A friend of mine is the manager of an apartment complex. He used to accept Sec 8 tenants but doesn’t anymore because of their irresponsibility. He’s related a number of fairly outrageous stories about subsidised renters. Here are two of his tales that stuck in my mind:

  1. Two Sec 8 families lived in adjacent apartments. The families became close friends and decided that it was far too much trouble to walk out into the hall and knock on the door when they wanted to visit one another. Their solution? They carved a large, man-sized hole into the wall between the apartments. It was a bearing wall, and the apartments above them collapsed.

  2. A Sec 8 tenant wanted to hold a party featuring a pig roast in the complex’s lawn. My friend the manager told him no, absolutely not, do not dig a fire pit in my grass. So what did our enterprising tenant do? Why, he filled his bathtub with charcoal, lighted it, and slung the pig carcass onto the coals. This set off the fire alarms, caused the entire building to be evacuated by the FD, and ruined his bathroom, the bathroom above and the one below. The tenant showed no remorse; his only response was irritation that he and his buds never got to eat pork.
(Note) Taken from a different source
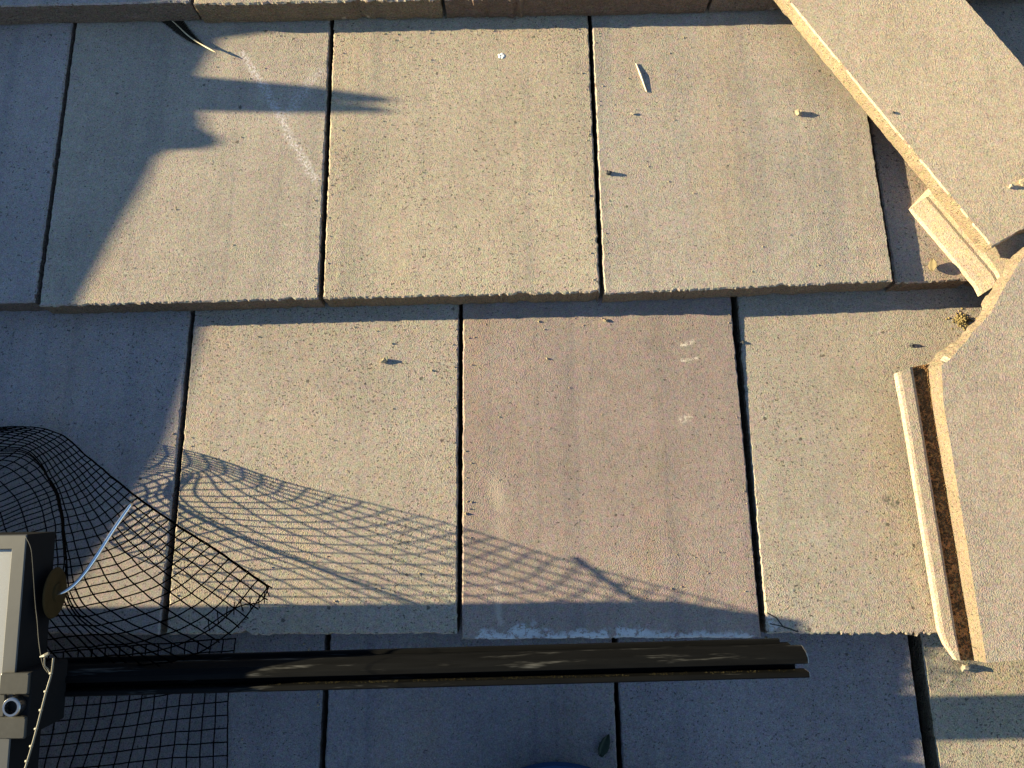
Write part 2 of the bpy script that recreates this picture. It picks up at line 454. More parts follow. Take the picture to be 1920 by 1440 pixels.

I am a manager of an apt complex. I also do rent-ready repairs and clean up for a major real estate management company in my town. I can confidently tell you from years of experience that section 8 tenants are much, much rougher on properties. To the extent that during a 6 month lease they can sometimes nullify any profit the landlord might have made. It’s not prejudice, it’s statistics.

It’s also much harder to get them to pay at all, much less on time. Throw in the eventual legal fees and you rarely make a profit.